Tight Fiscal Policy

Definition of tight fiscal policy

Tight fiscal policy involves increasing the rate of tax and/or cutting government spending. It is sometimes known as deflationary fiscal policy and aims to improve government finances

Purpose of tight fiscal policy

The aim of tight fiscal policy could be either

  1. Reduce inflationary pressure by reducing the growth of aggregate demand (AD) in the economy.
  2. Improve government finances (reduce the budget deficit) by increasing tax revenue and reducing government spending.

Evaluation of tight fiscal policy

  • Higher income tax rates may create disincentives to work. This is a reason why policymakers may prefer to use interest rates to reduce inflationary pressure
  • Cutting government spending may lead to under provision of public goods and public services. This can also have political costs. Also, a period of low public sector investment can cause problems for the long-term performance of the economy and reduce the long-run trend rate of growth.
  • Improvement in government fiscal position may help reduce bond yields on government debt, which can have beneficial effects for long term investment. However, other economists argue in a liquidity trap, bond yields tend to fall – even if government debt rises.
  • Time lags. One difficulty with implementing fiscal policy is the time lags involved. Time lags include 1) time take to change tax rates/spending plans 2) Time taken for these decisions to come into effect 3) Time taken for the cuts in spending to filter through into the economy.
  • Political concerns over levels of government borrowing often put pressure to tighten fiscal policy – at the wrong time. See – political appeal of austerity

Monetary vs fiscal policy

Fiscal policy could be tightened when the economy is growing quickly and in danger of overheating (e.g. if economic growth is above the long run trend rate of growth). Higher income tax reduces disposable income and therefore reduces consumer spending – this will moderate the rate of economic growth.

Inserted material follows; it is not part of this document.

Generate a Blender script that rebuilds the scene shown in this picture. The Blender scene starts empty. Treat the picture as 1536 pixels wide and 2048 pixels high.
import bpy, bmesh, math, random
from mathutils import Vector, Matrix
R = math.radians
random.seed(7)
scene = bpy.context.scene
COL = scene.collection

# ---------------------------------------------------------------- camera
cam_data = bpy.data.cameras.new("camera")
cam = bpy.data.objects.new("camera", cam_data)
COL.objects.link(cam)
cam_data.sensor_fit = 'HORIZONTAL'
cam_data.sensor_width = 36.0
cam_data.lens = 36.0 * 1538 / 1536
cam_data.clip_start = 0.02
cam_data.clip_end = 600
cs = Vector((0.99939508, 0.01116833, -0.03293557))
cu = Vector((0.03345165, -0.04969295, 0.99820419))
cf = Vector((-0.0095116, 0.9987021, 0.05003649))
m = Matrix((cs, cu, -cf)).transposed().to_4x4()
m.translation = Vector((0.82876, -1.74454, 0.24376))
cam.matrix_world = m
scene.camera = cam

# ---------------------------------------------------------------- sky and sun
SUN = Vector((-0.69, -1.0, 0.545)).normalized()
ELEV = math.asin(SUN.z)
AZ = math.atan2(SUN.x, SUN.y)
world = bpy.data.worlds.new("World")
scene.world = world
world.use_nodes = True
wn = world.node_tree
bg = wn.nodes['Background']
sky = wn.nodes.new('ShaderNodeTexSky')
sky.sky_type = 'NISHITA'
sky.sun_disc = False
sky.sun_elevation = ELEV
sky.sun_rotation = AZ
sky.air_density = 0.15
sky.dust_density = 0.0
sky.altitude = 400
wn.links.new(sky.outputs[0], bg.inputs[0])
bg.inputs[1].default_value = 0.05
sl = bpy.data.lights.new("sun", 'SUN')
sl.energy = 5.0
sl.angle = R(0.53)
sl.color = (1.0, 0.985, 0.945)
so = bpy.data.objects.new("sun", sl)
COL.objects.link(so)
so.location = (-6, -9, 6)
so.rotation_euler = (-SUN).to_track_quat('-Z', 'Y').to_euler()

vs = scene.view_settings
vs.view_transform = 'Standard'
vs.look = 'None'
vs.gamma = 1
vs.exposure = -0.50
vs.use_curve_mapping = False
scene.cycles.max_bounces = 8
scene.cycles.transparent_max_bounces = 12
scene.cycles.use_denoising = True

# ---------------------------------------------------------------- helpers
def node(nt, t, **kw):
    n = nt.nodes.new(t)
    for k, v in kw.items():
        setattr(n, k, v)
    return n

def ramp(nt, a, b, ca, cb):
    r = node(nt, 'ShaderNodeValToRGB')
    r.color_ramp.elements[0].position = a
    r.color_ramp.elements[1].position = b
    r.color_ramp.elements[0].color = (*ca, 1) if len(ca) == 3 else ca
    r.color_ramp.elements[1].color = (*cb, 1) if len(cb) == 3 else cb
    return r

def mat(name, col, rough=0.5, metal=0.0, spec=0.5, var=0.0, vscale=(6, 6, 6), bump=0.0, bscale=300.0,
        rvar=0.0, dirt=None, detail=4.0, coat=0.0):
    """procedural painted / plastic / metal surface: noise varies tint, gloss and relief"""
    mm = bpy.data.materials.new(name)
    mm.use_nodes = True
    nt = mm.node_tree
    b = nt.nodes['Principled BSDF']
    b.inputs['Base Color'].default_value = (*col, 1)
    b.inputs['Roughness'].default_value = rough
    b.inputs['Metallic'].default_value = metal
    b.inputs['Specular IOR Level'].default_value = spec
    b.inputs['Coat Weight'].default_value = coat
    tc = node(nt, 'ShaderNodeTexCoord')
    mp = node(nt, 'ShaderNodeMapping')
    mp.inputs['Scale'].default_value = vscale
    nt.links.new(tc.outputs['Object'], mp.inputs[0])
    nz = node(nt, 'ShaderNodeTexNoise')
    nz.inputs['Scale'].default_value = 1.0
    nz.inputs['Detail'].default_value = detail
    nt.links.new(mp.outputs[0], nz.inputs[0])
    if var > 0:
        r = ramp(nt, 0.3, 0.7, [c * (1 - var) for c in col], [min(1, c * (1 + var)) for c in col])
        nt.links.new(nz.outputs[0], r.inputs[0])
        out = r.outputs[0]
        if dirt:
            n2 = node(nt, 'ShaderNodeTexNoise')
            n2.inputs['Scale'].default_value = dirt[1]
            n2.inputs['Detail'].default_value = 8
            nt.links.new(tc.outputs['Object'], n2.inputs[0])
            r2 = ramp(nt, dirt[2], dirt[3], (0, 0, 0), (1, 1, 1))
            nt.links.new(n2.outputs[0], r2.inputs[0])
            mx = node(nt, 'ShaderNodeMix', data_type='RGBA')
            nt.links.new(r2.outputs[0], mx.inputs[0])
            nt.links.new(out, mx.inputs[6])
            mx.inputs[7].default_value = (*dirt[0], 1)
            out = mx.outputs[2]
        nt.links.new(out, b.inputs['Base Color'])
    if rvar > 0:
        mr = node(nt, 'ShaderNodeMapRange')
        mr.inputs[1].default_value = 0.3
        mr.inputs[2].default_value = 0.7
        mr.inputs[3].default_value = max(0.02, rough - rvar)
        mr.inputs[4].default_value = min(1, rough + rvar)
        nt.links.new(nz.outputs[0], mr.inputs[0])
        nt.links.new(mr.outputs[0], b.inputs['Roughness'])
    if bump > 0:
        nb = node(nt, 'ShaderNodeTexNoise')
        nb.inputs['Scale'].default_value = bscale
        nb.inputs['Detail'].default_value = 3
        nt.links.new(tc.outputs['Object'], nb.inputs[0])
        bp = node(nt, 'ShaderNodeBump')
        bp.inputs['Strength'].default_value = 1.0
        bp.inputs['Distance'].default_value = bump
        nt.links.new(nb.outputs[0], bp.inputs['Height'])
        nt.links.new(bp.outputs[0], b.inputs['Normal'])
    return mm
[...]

However, in practice, we tend to see monetary policy used to reduce the rate of inflation. Higher interest rates increase the cost of borrowing and reduce rates of consumption. Increasing taxes to reduce inflation is politically difficult. Interest rates set by an independent Central Bank do not have the same political costs.

Tight fiscal policy is more likely to be implemented if government finances are poor and there are fears over the size of government debt. Yet, government finances are often deteriorating due to poor economic growth – exactly when tight fiscal policy is not appropriate in terms of economic growth.

Tight fiscal policy – UK Economy


in 2010/11, the UK coalition government felt obliged to tighten fiscal policy; this involved higher tax rates (VAT) and spending cuts. The motive for tightening of fiscal policy was the deterioration in public finances which occurred after recession of 2008/09.


In 2011, we saw a small but significant cut in real spending. The cut in real spending occurred despite increased cyclical spending on recession-related benefits. Public sector investment and some departments saw bigger falls.


The government’s fiscal stance was controversial because, in 2010, economic recovery was weak. The tightening of fiscal policy in 2010, contributed to another economic slowdown in 2011/12.

The problem with this second economic slowdown is that it leads to disappointing tax revenues. Low economic growth leads to lower tax receipts (lower income tax, lower VAT). The budget deficit fell at a slower rate than the government predicted, which led to a prolonged period of austerity.

Many economists argued that with the economy growing slowly – it was the wrong time to tighten fiscal policy. It would have been better to focus on increasing the rate of economic growth and reduce the budget deficit later – when the economy was in a stronger position.

What determines the success of fiscal tightening?

What else is happening in the economy? In 2010, the UK economy was weak, global growth was low. Also, interest rates were already close to zero. This meant that fiscal tightening could not be offset by a loosening of monetary policy.

By comparison, in the 1990s, Canada successfully reduced its federal deficit – without causing lower economic growth. In the 1990s, Canada increased taxes and cut government spending but, at the same time it cut interest rates and saw a devaluation in the Canadian Dollar. This enabled the economy to continue to grow – despite the effect of tight fiscal policy on demand.

Automatic stabilisers vs Discretionary stabilisers. If the economy grows – then automatic stabilisers will lead to improved tax revenues and lower government spending. The US saw an improvement in its budget deficit from 2010-17 because the economy was growing fairly consistently. In the case of the US, there wasn’t a need for austerity, but it was higher growth that enabled the improvement in public sector finances.


The tightening of US fiscal policy – mostly achieved by higher rates of economic growth.